О национальных частях и их руководителях мы скажем дальше, а здесь отметим, что особое любопытство Пушкина вызвали курды-язиды (езиды, иезиды), которые, по его словам, на Востоке слывут за дьяволопоклонников. Он приводит сведения об их местожительстве, одежде, обычаях и религии, шутливо выражая радость, что сатане езиды не поклоняются. К отдельному изданию «Путешествия в Арзрум» Пушкин подготовил «Заметку о секте езидов», принадлежавшую миссионеру Маурицио Гардзони в переводе известного французского ориенталиста Сильвестра де Саси, которая была приложена к книге Ж.-Ж. Руссо «Описание Багдатского пашалыка» (1809), откуда и заимствовал ее Пушкин.
16 июня прибыл вагенбург и вместе с ним сопровождавший Пушкина слуга. Поэт отмечает, что «…во все время похода ни одна арба из многочисленного нашего обоза не была захвачена неприятелем. Порядок, с каковым обоз следовал за войском, в самом деле удивителен» (VI, 679).
Несколько карсских армян, ездивших на разведку по Арзрумской дороге, обнаружили на ней присутствие войск Османа-паши. Против них был брошен Карабахский полк. «17 июня утром услышали вновь мы перестрелку и через два часа увидели Карабаский полк возвращающимся с осмью турецкими знаменами: полковник Фридерикс имел дело с неприятелем, засевшим за каменными завалами, вытеснил его и прогнал; Осман-паша, начальствовавший конницей, едва успел спастись» (там же).
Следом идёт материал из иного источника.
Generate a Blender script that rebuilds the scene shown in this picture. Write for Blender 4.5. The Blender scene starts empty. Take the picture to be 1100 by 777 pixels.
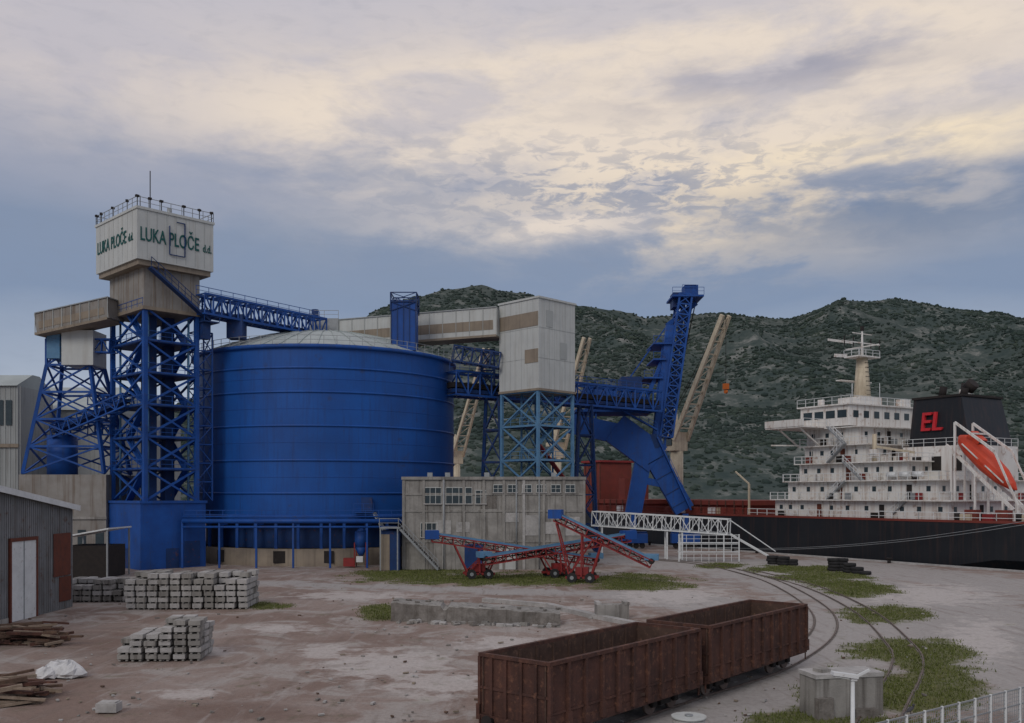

Для рекогносцировки Арзрумской дороги к замку Зивин выступил отряд Н. Н. Муравьева, установивший присутствие передовых войск арзрумского сераскира. В этом деле с отличием показал себя ссыльный декабрист Д. А. Искрицкий (В. Потто, с. 216).
– – –
79 Пущин М. И. Встреча с Пушкиным за Кавказом, с. 91—92. В примечании от составителей сборника «А. С. Пушкин в воспоминаниях современников” отмечается, что сабля в руках поэта появляется как ошибка памяти Пущина.